▸ Collected material:

══════════════════════════════

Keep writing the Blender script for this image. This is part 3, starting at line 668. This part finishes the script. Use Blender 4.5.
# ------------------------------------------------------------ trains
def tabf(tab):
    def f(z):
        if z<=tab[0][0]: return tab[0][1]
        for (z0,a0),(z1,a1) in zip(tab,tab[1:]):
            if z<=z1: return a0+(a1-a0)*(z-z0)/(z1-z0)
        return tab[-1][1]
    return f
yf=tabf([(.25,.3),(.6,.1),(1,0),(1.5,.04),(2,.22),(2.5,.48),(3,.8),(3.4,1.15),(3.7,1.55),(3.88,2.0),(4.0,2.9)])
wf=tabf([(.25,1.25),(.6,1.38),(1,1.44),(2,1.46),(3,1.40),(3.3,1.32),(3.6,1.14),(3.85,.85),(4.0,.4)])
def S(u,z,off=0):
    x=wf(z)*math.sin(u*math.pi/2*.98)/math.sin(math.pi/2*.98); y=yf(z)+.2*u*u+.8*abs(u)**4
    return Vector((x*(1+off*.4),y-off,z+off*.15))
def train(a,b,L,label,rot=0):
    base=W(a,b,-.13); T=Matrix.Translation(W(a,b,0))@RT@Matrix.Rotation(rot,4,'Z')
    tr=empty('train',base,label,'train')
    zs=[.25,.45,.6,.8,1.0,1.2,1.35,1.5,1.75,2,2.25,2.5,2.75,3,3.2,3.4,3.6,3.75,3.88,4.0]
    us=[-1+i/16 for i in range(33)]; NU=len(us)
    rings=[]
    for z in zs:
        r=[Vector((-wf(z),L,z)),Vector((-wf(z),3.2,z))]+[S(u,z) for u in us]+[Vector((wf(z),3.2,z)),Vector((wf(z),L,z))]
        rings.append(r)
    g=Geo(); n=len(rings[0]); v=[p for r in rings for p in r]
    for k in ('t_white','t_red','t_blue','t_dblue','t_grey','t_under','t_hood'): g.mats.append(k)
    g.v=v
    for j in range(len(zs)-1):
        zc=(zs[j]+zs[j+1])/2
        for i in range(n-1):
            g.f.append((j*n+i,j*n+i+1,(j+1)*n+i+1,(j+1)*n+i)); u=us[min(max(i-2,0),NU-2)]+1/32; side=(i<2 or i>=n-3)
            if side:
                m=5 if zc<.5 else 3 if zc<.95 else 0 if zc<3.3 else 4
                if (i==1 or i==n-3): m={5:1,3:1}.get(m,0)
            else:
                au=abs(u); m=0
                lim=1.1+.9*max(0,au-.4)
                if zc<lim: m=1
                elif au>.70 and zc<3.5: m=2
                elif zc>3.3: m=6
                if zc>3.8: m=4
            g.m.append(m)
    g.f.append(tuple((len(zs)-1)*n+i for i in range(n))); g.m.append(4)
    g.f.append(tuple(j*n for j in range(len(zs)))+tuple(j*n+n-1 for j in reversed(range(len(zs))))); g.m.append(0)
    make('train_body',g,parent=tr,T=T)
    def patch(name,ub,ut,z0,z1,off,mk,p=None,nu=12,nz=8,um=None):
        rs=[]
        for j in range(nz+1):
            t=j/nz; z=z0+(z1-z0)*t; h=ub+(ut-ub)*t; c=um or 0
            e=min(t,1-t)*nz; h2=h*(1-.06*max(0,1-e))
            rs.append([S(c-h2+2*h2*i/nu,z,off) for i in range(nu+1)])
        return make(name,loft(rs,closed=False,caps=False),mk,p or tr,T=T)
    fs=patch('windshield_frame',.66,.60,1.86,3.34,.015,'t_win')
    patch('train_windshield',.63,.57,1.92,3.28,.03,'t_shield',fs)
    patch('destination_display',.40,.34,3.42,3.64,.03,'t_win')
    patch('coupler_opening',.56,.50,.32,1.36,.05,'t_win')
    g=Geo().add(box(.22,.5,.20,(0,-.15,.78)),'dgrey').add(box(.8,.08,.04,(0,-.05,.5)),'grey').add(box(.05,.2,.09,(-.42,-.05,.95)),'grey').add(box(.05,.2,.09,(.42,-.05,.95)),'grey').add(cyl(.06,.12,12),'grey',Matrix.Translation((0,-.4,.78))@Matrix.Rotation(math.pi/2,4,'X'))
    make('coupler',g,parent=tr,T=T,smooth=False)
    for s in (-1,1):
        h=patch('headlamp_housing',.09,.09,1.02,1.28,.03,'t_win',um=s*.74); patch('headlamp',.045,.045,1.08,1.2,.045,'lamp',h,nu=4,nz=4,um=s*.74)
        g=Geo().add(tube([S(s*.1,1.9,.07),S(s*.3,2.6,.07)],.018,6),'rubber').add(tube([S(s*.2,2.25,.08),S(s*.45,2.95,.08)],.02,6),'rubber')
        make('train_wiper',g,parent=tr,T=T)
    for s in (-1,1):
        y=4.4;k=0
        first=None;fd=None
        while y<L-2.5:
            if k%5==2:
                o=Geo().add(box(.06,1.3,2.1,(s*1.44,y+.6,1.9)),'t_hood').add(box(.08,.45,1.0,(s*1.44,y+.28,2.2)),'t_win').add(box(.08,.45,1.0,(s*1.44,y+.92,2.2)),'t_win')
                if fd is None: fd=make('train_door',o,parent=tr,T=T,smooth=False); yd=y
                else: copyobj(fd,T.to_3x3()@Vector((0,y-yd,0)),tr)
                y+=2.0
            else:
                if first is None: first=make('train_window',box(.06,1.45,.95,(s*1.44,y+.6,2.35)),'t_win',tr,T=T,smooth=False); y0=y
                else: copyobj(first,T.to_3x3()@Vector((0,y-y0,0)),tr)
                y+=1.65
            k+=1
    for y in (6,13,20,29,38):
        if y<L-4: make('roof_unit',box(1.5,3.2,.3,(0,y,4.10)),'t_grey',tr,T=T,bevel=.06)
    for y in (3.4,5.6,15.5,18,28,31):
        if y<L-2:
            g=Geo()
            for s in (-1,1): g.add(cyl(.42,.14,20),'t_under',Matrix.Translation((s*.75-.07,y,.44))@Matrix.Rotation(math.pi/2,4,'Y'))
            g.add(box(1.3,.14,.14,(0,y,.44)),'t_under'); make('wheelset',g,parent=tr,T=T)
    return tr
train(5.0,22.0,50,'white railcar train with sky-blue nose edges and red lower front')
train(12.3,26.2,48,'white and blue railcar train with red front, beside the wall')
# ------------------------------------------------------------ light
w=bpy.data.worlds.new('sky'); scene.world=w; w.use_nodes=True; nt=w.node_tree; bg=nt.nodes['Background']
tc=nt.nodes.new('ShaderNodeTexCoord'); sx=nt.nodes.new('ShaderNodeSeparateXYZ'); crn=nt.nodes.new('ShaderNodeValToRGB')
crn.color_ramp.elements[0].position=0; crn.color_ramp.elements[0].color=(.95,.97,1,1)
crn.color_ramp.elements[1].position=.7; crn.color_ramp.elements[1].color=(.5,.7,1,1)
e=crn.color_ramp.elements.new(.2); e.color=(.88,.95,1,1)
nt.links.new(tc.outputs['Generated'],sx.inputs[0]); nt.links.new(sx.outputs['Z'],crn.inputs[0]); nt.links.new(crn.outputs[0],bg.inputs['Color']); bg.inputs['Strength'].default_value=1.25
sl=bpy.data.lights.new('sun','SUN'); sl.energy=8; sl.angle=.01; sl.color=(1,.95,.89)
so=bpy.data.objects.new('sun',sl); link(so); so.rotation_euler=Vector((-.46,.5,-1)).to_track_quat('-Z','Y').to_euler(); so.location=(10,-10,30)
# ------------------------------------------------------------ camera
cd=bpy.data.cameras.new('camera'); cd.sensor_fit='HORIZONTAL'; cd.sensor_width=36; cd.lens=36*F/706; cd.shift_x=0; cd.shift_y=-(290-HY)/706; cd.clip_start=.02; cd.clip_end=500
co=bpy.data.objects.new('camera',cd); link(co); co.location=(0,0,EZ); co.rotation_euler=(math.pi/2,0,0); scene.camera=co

══════════════════════════════

▸ Task description: Take the lines above and retype all of them exactly.

▸ Answer:
Keep writing the Blender script for this image. This is part 3, starting at line 668. This part finishes the script. Use Blender 4.5.
# ------------------------------------------------------------ trains
def tabf(tab):
    def f(z):
        if z<=tab[0][0]: return tab[0][1]
        for (z0,a0),(z1,a1) in zip(tab,tab[1:]):
            if z<=z1: return a0+(a1-a0)*(z-z0)/(z1-z0)
        return tab[-1][1]
    return f
yf=tabf([(.25,.3),(.6,.1),(1,0),(1.5,.04),(2,.22),(2.5,.48),(3,.8),(3.4,1.15),(3.7,1.55),(3.88,2.0),(4.0,2.9)])
wf=tabf([(.25,1.25),(.6,1.38),(1,1.44),(2,1.46),(3,1.40),(3.3,1.32),(3.6,1.14),(3.85,.85),(4.0,.4)])
def S(u,z,off=0):
    x=wf(z)*math.sin(u*math.pi/2*.98)/math.sin(math.pi/2*.98); y=yf(z)+.2*u*u+.8*abs(u)**4
    return Vector((x*(1+off*.4),y-off,z+off*.15))
def train(a,b,L,label,rot=0):
    base=W(a,b,-.13); T=Matrix.Translation(W(a,b,0))@RT@Matrix.Rotation(rot,4,'Z')
    tr=empty('train',base,label,'train')
    zs=[.25,.45,.6,.8,1.0,1.2,1.35,1.5,1.75,2,2.25,2.5,2.75,3,3.2,3.4,3.6,3.75,3.88,4.0]
    us=[-1+i/16 for i in range(33)]; NU=len(us)
    rings=[]
    for z in zs:
        r=[Vector((-wf(z),L,z)),Vector((-wf(z),3.2,z))]+[S(u,z) for u in us]+[Vector((wf(z),3.2,z)),Vector((wf(z),L,z))]
        rings.append(r)
    g=Geo(); n=len(rings[0]); v=[p for r in rings for p in r]
    for k in ('t_white','t_red','t_blue','t_dblue','t_grey','t_under','t_hood'): g.mats.append(k)
    g.v=v
    for j in range(len(zs)-1):
        zc=(zs[j]+zs[j+1])/2
        for i in range(n-1):
            g.f.append((j*n+i,j*n+i+1,(j+1)*n+i+1,(j+1)*n+i)); u=us[min(max(i-2,0),NU-2)]+1/32; side=(i<2 or i>=n-3)
            if side:
                m=5 if zc<.5 else 3 if zc<.95 else 0 if zc<3.3 else 4
                if (i==1 or i==n-3): m={5:1,3:1}.get(m,0)
            else:
                au=abs(u); m=0
                lim=1.1+.9*max(0,au-.4)
                if zc<lim: m=1
                elif au>.70 and zc<3.5: m=2
                elif zc>3.3: m=6
                if zc>3.8: m=4
            g.m.append(m)
    g.f.append(tuple((len(zs)-1)*n+i for i in range(n))); g.m.append(4)
    g.f.append(tuple(j*n for j in range(len(zs)))+tuple(j*n+n-1 for j in reversed(range(len(zs))))); g.m.append(0)
    make('train_body',g,parent=tr,T=T)
    def patch(name,ub,ut,z0,z1,off,mk,p=None,nu=12,nz=8,um=None):
        rs=[]
        for j in range(nz+1):
            t=j/nz; z=z0+(z1-z0)*t; h=ub+(ut-ub)*t; c=um or 0
            e=min(t,1-t)*nz; h2=h*(1-.06*max(0,1-e))
            rs.append([S(c-h2+2*h2*i/nu,z,off) for i in range(nu+1)])
        return make(name,loft(rs,closed=False,caps=False),mk,p or tr,T=T)
    fs=patch('windshield_frame',.66,.60,1.86,3.34,.015,'t_win')
    patch('train_windshield',.63,.57,1.92,3.28,.03,'t_shield',fs)
    patch('destination_display',.40,.34,3.42,3.64,.03,'t_win')
    patch('coupler_opening',.56,.50,.32,1.36,.05,'t_win')
    g=Geo().add(box(.22,.5,.20,(0,-.15,.78)),'dgrey').add(box(.8,.08,.04,(0,-.05,.5)),'grey').add(box(.05,.2,.09,(-.42,-.05,.95)),'grey').add(box(.05,.2,.09,(.42,-.05,.95)),'grey').add(cyl(.06,.12,12),'grey',Matrix.Translation((0,-.4,.78))@Matrix.Rotation(math.pi/2,4,'X'))
    make('coupler',g,parent=tr,T=T,smooth=False)
    for s in (-1,1):
        h=patch('headlamp_housing',.09,.09,1.02,1.28,.03,'t_win',um=s*.74); patch('headlamp',.045,.045,1.08,1.2,.045,'lamp',h,nu=4,nz=4,um=s*.74)
        g=Geo().add(tube([S(s*.1,1.9,.07),S(s*.3,2.6,.07)],.018,6),'rubber').add(tube([S(s*.2,2.25,.08),S(s*.45,2.95,.08)],.02,6),'rubber')
        make('train_wiper',g,parent=tr,T=T)
    for s in (-1,1):
        y=4.4;k=0
        first=None;fd=None
        while y<L-2.5:
            if k%5==2:
                o=Geo().add(box(.06,1.3,2.1,(s*1.44,y+.6,1.9)),'t_hood').add(box(.08,.45,1.0,(s*1.44,y+.28,2.2)),'t_win').add(box(.08,.45,1.0,(s*1.44,y+.92,2.2)),'t_win')
                if fd is None: fd=make('train_door',o,parent=tr,T=T,smooth=False); yd=y
                else: copyobj(fd,T.to_3x3()@Vector((0,y-yd,0)),tr)
                y+=2.0
            else:
                if first is None: first=make('train_window',box(.06,1.45,.95,(s*1.44,y+.6,2.35)),'t_win',tr,T=T,smooth=False); y0=y
                else: copyobj(first,T.to_3x3()@Vector((0,y-y0,0)),tr)
                y+=1.65
            k+=1
    for y in (6,13,20,29,38):
        if y<L-4: make('roof_unit',box(1.5,3.2,.3,(0,y,4.10)),'t_grey',tr,T=T,bevel=.06)
    for y in (3.4,5.6,15.5,18,28,31):
        if y<L-2:
            g=Geo()
            for s in (-1,1): g.add(cyl(.42,.14,20),'t_under',Matrix.Translation((s*.75-.07,y,.44))@Matrix.Rotation(math.pi/2,4,'Y'))
            g.add(box(1.3,.14,.14,(0,y,.44)),'t_under'); make('wheelset',g,parent=tr,T=T)
    return tr
train(5.0,22.0,50,'white railcar train with sky-blue nose edges and red lower front')
train(12.3,26.2,48,'white and blue railcar train with red front, beside the wall')
# ------------------------------------------------------------ light
w=bpy.data.worlds.new('sky'); scene.world=w; w.use_nodes=True; nt=w.node_tree; bg=nt.nodes['Background']
tc=nt.nodes.new('ShaderNodeTexCoord'); sx=nt.nodes.new('ShaderNodeSeparateXYZ'); crn=nt.nodes.new('ShaderNodeValToRGB')
crn.color_ramp.elements[0].position=0; crn.color_ramp.elements[0].color=(.95,.97,1,1)
crn.color_ramp.elements[1].position=.7; crn.color_ramp.elements[1].color=(.5,.7,1,1)
e=crn.color_ramp.elements.new(.2); e.color=(.88,.95,1,1)
nt.links.new(tc.outputs['Generated'],sx.inputs[0]); nt.links.new(sx.outputs['Z'],crn.inputs[0]); nt.links.new(crn.outputs[0],bg.inputs['Color']); bg.inputs['Strength'].default_value=1.25
sl=bpy.data.lights.new('sun','SUN'); sl.energy=8; sl.angle=.01; sl.color=(1,.95,.89)
so=bpy.data.objects.new('sun',sl); link(so); so.rotation_euler=Vector((-.46,.5,-1)).to_track_quat('-Z','Y').to_euler(); so.location=(10,-10,30)
# ------------------------------------------------------------ camera
cd=bpy.data.cameras.new('camera'); cd.sensor_fit='HORIZONTAL'; cd.sensor_width=36; cd.lens=36*F/706; cd.shift_x=0; cd.shift_y=-(290-HY)/706; cd.clip_start=.02; cd.clip_end=500
co=bpy.data.objects.new('camera',cd); link(co); co.location=(0,0,EZ); co.rotation_euler=(math.pi/2,0,0); scene.camera=co